Selon Geneviève Tellier, professeure titulaire à l’École d’études politiques de l’Université d’Ottawa, il est évident que le gouvernement Trudeau a besoin du concours des villes pour mettre en œuvre plusieurs de ses mesures.

« Dans notre régime, le fédéral parle aux provinces et les provinces parlent aux villes. Mais on sent toujours que le gouvernement fédéral veut court-circuiter les provinces et parler directement aux villes. On peut se demander si ce n’est pas pour faire contrepoids aux provinces. Si ça ne marche pas avec elles, le fédéral peut toujours s’adresser aux villes », a analysé Mme Tellier.

Elle a ajouté que le gouvernement Trudeau y voit plusieurs avantages à traiter directement avec les villes.

Elles sont grosses, les villes.
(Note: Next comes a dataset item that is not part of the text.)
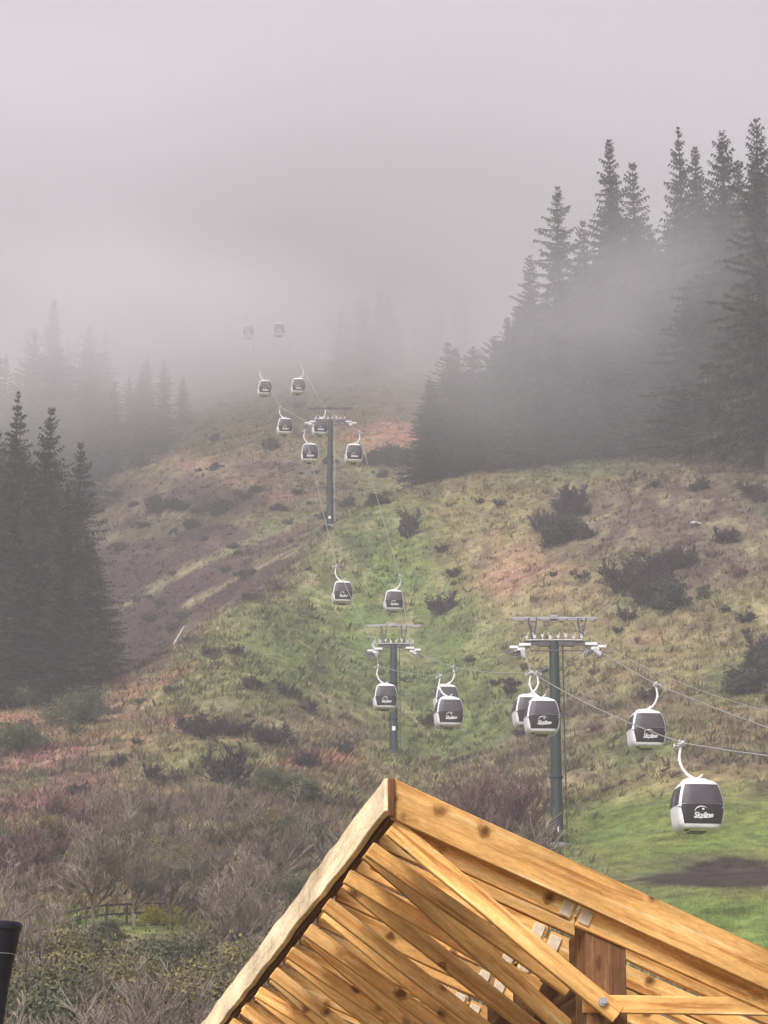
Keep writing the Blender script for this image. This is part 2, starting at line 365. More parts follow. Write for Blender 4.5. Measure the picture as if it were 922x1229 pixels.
# ------------------------------------------------------------------ ground mesh
ny, nx = 560, 430
ys = np.concatenate([np.linspace(-60, 40, 40), np.geomspace(41.5, 960, ny - 40)])
S = np.linspace(-1, 1, nx)
YY = np.repeat(ys, nx).reshape(ny, nx); WW = np.maximum(60, .36 * YY); XX = S[None, :] * WW
ZZ = height(XX, YY)
V = np.stack([XX.ravel(), YY.ravel(), ZZ.ravel()], 1)
I = np.arange(ny * nx).reshape(ny, nx)
FQ = np.stack([I[:-1, :-1].ravel(), I[:-1, 1:].ravel(), I[1:, 1:].ravel(), I[1:, :-1].ravel()], 1)
gr = link('hillside', np_mesh('hillside', V, FQ, M['cover'], tones(V[:, 0], V[:, 1], V[:, 2]), True))
tag(gr, kind='structure')

# tussocks, small scrub: blades, uncountable
def blades(name, n, Dlo, Dhi, hgt, wid, dark, seed, keep=None, per=5, lean=.5):
    rs = np.random.RandomState(seed)
    y = np.exp(rs.uniform(np.log(Dlo), np.log(Dhi), n)); x = rs.uniform(-.19 if name != 'lawn_grass' else .04, .19, n) * y
    dens = fbm(x / 6, y / 9, 3, seed)
    ok = dens > rs.uniform(-.6, .5, n)
    x, y = x[ok], y[ok]
    if keep is not None:
        z = height(x, y); u, v, d = project(x, y, z); k = keep(u, v, y, rs); x, y = x[k], y[k]
    z = height(x, y); n = len(x)
    col = tones(x, y, z) * (dark * rs.uniform(.7, 1.35, (n, 1)))
    X = np.repeat(x, per); Y = np.repeat(y, per); Z = np.repeat(z, per); C = np.repeat(col, per, 0); m = n * per
    s = np.repeat(rs.uniform(.5, 1.3, n), per)
    a = rs.uniform(0, 2 * np.pi, m); r = rs.uniform(0, .5, m) * wid * 3 * s
    bx, by = X + np.cos(a) * r, Y + np.sin(a) * r; w = wid * s * rs.uniform(.5, 1, m) / 2; h = hgt * s * rs.uniform(.5, 1.2, m)
    lx, ly = np.cos(a) * h * lean + .15 * h, np.sin(a) * h * lean; t = rs.uniform(0, np.pi, m)
    P0 = np.stack([bx - np.cos(t) * w, by - np.sin(t) * w, Z - .1], 1); P1 = np.stack([bx + np.cos(t) * w, by + np.sin(t) * w, Z - .1], 1)
    P2 = np.stack([bx + lx, by + ly, Z + h], 1)
    Vv = np.stack([P0, P1, P2], 1).reshape(-1, 3); Fv = np.arange(m * 3).reshape(-1, 3)
    return link(name, np_mesh(name, Vv, Fv, M['tuft'], np.repeat(C, 3, 0)))
def nolawn(u, v, y, rs):
    lawn = (np.exp(-(((u - 865) / 225) ** 2 + ((v - 1015) / 98) ** 2) ** 2) + np.exp(-(((u - 900) / 220) ** 2 + ((v - 1120) / 60) ** 2) ** 2)
            + np.exp(-(((u - 140) / 85) ** 2 + ((v - 1122) / 26) ** 2) ** 2))
    return rs.uniform(0, 1, len(u)) > lawn * 1.2
g1 = blades('tussock_grass', 210000, 85, 480, .30, .17, 1.1, 5, nolawn, 5, .9)
tag(g1, 'olive and straw coloured tussock grass covering the rough hillside', 'grass', kind='stuff')
g2 = blades('undergrowth', 42000, 100, 560, .50, .26, .72, 8, nolawn, 8, .8)
tag(g2, 'low dark bracken and scrub growing in patches over the hillside', 'undergrowth', kind='stuff')
def onlylawn(u, v, y, rs):
    return (np.exp(-(((u - 865) / 225) ** 2 + ((v - 1040) / 130) ** 2) ** 2) > .35) & (np.abs(v - 1053) + np.abs(u - 860) * .05 > 12)
g3 = blades('lawn_grass', 150000, 92, 190, .11, .07, 1.15, 14, onlylawn, 4, .7)
tag(g3, 'short bright green mown grass of the lawn at the lower right', 'grass', kind='stuff')
# ------------------------------------------------------------------ gondola cabin
PROF = [(0, .80, .84), (.05, .86, .92), (.17, .94, .98), (.35, .995, 1.02), (.70, 1.03, 1.05), (1.0, 1.05, 1.06), (1.08, 1.045, 1.06), (1.35, 1.0, 1.03), (1.65, .93, .98), (1.9, .84, .91), (2.03, .74, .81), (2.12, .56, .64), (2.18, .34, .40)]
def prof(z):
    for (a, w1, d1), (b, w2, d2) in zip(PROF, PROF[1:]):
        if z <= b: t = (z - a) / (b - a); return w1 + (w2 - w1) * t, d1 + (d2 - d1) * t
    return PROF[-1][1:]
EXPO = 5.0
def shell_pt(side, x, z, off):
    hw, hd = prof(z)
    if side in ('front', 'back'):
        r = min(abs(x) / hw, .9995); y = hd * (1 - r ** EXPO) ** (1 / EXPO) + off
        return (x * (1 + off / hw), -y, z) if side == 'front' else (-x, y, z)
    r = min(abs(x) / hd, .9995); y = hw * (1 - r ** EXPO) ** (1 / EXPO) + off
    return (-y, -x, z) if side == 'left' else (y, x, z)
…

Plusieurs d’entre elles sont plus grosses que la province de l’Île-du-Prince-Édouard. Ça te permet de passer par-dessus un gouvernement provincial qui ne veut pas travailler avec toi. Et c’est sans doute une stratégie pour le fédéral de faire avancer les dossiers un peu plus rapidement.
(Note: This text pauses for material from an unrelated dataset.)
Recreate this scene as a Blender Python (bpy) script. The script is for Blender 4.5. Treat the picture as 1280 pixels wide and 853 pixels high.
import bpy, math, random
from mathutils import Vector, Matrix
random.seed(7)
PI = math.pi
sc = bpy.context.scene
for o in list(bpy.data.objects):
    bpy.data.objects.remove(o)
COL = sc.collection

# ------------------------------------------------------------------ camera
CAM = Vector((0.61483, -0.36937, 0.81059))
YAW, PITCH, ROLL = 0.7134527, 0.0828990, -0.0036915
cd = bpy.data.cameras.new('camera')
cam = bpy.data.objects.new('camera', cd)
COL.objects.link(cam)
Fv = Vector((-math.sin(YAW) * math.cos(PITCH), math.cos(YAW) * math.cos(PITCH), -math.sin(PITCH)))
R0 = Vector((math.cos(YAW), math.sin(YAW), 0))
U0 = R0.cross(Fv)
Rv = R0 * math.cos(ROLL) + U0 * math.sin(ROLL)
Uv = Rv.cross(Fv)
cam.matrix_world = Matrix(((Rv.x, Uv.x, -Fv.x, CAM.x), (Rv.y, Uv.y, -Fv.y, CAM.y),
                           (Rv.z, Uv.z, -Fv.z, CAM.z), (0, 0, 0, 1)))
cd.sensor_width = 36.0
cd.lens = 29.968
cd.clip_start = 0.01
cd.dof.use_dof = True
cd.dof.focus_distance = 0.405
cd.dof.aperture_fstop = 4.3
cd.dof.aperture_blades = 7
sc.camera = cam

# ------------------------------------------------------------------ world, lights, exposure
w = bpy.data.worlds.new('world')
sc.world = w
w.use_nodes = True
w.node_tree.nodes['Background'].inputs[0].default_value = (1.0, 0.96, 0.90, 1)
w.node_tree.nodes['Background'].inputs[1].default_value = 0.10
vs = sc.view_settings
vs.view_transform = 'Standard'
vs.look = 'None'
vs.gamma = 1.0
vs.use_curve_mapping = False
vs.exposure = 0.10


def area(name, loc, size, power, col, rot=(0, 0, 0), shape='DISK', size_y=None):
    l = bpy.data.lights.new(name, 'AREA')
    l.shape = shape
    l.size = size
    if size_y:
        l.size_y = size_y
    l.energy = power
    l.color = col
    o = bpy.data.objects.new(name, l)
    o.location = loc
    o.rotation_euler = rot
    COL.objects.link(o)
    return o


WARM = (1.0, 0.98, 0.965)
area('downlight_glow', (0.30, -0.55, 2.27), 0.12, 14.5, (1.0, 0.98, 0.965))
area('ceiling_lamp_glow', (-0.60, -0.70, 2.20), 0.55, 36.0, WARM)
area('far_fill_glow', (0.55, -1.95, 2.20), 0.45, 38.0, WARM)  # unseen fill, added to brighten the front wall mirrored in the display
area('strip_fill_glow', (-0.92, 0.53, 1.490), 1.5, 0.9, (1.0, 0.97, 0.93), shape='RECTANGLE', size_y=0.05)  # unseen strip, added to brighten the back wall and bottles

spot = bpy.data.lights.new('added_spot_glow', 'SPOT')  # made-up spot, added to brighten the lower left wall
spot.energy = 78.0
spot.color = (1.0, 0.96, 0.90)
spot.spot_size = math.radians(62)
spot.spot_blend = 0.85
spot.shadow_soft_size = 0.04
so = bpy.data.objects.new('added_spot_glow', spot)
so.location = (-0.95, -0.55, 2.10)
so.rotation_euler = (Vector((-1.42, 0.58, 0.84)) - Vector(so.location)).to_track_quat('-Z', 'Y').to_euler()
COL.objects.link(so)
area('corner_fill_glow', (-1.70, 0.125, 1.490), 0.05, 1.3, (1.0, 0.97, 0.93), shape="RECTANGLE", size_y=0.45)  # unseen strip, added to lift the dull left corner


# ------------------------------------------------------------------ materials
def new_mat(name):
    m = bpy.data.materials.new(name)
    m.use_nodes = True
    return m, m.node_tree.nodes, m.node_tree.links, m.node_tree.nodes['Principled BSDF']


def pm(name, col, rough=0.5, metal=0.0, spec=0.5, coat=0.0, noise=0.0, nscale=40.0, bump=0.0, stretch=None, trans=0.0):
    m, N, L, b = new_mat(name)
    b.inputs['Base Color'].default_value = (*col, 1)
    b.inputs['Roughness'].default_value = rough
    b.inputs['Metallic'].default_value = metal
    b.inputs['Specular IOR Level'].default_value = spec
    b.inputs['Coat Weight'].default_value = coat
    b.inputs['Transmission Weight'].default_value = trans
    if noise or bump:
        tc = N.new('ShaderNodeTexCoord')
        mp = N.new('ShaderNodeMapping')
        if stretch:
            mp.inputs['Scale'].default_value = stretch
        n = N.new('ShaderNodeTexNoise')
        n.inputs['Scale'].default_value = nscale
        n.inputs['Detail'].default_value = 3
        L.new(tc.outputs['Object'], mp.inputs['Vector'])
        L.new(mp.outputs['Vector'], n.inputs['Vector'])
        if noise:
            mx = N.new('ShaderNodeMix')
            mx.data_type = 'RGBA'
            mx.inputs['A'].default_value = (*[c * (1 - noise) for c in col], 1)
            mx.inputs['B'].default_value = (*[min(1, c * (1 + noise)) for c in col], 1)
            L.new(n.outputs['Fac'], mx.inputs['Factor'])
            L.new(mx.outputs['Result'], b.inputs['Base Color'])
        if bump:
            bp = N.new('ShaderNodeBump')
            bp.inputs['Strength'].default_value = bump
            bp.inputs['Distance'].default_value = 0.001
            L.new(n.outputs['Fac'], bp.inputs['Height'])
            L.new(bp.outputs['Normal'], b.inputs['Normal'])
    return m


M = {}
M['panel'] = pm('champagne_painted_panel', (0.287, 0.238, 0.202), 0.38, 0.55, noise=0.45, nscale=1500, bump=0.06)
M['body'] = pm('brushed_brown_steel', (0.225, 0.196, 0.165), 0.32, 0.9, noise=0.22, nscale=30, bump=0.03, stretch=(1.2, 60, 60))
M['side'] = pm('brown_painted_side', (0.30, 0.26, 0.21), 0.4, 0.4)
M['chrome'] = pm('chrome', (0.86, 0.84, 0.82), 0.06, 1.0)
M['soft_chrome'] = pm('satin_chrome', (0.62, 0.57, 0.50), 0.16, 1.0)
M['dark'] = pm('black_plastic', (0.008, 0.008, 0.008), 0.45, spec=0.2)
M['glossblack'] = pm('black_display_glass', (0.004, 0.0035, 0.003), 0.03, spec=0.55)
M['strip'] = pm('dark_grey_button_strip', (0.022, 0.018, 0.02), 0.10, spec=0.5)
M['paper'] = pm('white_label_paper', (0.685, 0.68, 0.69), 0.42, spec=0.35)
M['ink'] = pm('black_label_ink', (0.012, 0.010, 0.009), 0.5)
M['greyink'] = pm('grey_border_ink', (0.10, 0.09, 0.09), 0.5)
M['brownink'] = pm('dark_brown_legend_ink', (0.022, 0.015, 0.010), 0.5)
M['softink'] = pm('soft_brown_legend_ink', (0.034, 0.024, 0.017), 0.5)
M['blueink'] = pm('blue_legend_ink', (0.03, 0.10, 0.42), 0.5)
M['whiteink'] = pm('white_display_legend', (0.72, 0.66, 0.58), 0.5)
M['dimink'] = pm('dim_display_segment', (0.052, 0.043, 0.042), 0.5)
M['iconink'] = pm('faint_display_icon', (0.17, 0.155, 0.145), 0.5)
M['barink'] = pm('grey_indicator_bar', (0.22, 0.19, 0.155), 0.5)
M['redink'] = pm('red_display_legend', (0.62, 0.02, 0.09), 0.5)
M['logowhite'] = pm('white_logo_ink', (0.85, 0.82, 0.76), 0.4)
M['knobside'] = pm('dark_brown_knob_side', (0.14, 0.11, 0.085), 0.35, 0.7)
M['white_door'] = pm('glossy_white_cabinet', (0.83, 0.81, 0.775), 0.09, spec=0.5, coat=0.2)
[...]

Geneviève Tellier, professeure titulaire à l’École d’études politiques de l’Université d’Ottawa

Dans les comptes rendus publiés après les rencontres avec des maires, le bureau du premier ministre souligne souvent « l’importance de travailler en collaboration avec les municipalités ». On fait aussi état des priorités communes entre Ottawa et les grandes villes, notamment dans les dossiers comme la crise du logement, la lutte contre les changements climatiques, la protection des milieux naturels et l’amélioration des réseaux de transports en commun, entre autres choses.

« Mettre de côté les provinces et parler directement à Valérie Plante ou à Olivia Chow, le gouvernement fédéral sous les libéraux se pense autorisé à faire tout ce qu’il veut dans la fédération. C’est un gros changement d’époque. Surtout que maintenant, ce sont les villes qui sont aux prises avec de gros problèmes comme la crise du logement ou le transport collectif », a conclu Geneviève Tellier.